I have not said anything about substracting anything. I'm saying that simply defining player agency purely in terms of in-character thinking and action declarations excludes other forms of players agency in other playstyles and TTRPGs. What part of this do you not understand because I personally don't understand why I have to keep repeating myself?
 

i suspect it's because quite a few of us on oofta's side of the argument want character agency but not player agency, the capabilities of character agency are alot closer to those of real world agency than what player agency is, a character with agency can't say 'there's a blacksmith in town' and have it be true because we said it was so any more than we in real life could, but a player with agency can do that.
Character agency is a FICTION, just like the characters and the game world, etc. Fictional things are NOT REAL... I don't think I need to elaborate.
 

It's a homebrew spell.... Anvil of Doom.

There was an attack roll....the player is just ignoring it.

What makes the player believe he can dodge?

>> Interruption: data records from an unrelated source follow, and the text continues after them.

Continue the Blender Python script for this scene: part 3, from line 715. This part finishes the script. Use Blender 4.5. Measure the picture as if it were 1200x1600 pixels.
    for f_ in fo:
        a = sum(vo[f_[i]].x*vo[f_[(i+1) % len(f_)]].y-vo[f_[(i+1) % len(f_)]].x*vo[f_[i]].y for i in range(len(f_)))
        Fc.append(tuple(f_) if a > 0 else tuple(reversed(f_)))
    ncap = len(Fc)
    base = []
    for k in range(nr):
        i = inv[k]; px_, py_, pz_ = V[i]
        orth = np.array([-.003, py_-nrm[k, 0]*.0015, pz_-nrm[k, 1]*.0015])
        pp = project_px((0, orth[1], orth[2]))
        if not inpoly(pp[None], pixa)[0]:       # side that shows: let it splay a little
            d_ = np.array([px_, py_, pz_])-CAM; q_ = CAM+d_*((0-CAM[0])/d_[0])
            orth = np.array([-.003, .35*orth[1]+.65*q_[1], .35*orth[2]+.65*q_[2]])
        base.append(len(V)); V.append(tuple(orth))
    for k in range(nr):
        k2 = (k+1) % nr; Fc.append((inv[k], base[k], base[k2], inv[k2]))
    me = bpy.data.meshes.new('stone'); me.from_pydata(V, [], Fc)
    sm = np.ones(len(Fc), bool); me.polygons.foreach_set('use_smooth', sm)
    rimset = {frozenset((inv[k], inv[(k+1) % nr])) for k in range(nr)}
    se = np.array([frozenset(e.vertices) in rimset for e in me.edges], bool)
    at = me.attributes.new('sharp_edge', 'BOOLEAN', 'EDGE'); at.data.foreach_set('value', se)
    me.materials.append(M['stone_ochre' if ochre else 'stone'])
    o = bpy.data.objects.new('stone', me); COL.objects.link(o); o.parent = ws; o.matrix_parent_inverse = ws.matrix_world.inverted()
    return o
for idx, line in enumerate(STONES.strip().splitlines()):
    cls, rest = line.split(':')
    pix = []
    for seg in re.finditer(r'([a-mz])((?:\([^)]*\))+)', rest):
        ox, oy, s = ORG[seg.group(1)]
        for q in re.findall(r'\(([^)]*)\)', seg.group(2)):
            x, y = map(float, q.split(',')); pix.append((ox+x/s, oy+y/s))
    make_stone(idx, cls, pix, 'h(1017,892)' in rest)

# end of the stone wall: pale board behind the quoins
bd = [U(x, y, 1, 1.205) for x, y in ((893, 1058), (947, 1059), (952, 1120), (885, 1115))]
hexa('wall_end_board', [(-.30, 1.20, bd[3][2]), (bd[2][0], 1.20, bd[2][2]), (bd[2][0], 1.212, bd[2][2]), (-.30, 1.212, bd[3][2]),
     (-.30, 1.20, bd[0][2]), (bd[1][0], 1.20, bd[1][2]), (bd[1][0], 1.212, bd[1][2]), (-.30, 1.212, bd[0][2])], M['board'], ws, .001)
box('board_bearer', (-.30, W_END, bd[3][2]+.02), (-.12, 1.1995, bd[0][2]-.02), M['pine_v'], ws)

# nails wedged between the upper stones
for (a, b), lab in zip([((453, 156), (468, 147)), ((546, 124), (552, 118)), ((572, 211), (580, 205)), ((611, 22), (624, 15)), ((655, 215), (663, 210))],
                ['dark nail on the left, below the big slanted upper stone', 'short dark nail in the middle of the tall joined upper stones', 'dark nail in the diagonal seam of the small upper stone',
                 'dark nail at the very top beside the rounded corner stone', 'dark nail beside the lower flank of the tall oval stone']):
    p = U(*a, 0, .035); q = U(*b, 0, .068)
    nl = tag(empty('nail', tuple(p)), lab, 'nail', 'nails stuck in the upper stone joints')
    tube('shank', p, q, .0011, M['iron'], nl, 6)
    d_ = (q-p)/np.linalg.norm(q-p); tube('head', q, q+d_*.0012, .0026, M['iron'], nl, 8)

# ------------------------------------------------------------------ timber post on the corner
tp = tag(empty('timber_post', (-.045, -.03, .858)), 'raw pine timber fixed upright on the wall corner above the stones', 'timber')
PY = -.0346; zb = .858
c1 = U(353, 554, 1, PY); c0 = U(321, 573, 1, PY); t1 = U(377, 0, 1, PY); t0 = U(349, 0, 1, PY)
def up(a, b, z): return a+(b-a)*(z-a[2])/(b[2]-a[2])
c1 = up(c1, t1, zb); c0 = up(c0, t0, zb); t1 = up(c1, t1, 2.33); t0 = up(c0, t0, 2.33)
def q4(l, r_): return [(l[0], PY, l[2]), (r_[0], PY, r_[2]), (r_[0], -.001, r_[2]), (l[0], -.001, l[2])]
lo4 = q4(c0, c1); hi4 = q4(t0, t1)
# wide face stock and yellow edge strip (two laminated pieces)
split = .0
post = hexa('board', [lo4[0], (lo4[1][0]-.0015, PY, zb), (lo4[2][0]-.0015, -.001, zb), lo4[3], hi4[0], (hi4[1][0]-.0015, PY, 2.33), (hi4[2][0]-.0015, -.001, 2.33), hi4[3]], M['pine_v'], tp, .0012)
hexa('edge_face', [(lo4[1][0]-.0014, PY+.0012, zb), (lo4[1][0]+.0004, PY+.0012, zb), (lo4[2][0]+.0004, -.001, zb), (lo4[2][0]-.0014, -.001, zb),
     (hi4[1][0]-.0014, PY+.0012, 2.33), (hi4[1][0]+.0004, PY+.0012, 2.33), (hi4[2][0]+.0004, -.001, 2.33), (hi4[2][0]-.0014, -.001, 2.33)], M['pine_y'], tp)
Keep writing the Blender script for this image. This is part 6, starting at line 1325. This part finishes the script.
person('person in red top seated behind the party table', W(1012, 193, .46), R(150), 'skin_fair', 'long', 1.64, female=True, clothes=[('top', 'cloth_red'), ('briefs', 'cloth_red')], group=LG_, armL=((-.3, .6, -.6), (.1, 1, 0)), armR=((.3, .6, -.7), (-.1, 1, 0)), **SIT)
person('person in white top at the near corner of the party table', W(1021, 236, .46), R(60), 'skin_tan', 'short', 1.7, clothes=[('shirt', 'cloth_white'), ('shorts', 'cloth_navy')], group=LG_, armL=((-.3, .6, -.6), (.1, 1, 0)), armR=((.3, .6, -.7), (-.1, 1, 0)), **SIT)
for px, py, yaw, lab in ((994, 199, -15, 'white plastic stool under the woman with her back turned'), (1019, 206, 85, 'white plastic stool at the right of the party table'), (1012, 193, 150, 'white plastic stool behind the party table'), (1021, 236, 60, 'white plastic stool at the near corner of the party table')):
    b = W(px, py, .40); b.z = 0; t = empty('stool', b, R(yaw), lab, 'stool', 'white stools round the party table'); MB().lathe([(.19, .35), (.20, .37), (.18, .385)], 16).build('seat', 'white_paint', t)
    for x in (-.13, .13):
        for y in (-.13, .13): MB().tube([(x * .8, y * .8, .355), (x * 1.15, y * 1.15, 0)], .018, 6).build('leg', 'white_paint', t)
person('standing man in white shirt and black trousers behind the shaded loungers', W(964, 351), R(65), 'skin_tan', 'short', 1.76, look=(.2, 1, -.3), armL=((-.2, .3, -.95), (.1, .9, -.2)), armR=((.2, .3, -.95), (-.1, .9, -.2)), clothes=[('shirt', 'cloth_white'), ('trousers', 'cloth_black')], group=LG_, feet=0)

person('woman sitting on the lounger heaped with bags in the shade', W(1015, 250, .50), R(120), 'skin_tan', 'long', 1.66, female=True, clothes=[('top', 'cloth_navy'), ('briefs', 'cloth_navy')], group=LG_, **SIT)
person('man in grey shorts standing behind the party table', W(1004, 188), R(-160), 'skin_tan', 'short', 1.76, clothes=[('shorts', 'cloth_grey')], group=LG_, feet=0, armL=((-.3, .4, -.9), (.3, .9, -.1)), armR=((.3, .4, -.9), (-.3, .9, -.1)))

Generally that's not a thing in D&D.

If there's a successful attack roll, you get hit (barring a specific ability, which I can't think of any at the moment).
 

I have not said anything about substracting anything. I'm saying that simply defining player agency purely in terms of in-character thinking and action declarations excludes other forms of players agency in other playstyles and TTRPGs. What part of this do you not understand because I personally don't understand why I have to keep repeating myself?
I'm with you. Agency is more inclusive than just in-character action. Whether or not any particular player wants more or different agency, however, is very much a subjective thing, and having the wrong kind can and will damage your experience.
 

What makes the player believe he can dodge? Generally that's not a thing in D&D.

If there's a successful attack roll, you get hit (barring a specific ability, which I can't think of any at the moment).
They clearly were looking at it from an in-character perspective and not a rules perspective. If they knew about the attack roll, they don't really have a leg to stand on for complaints.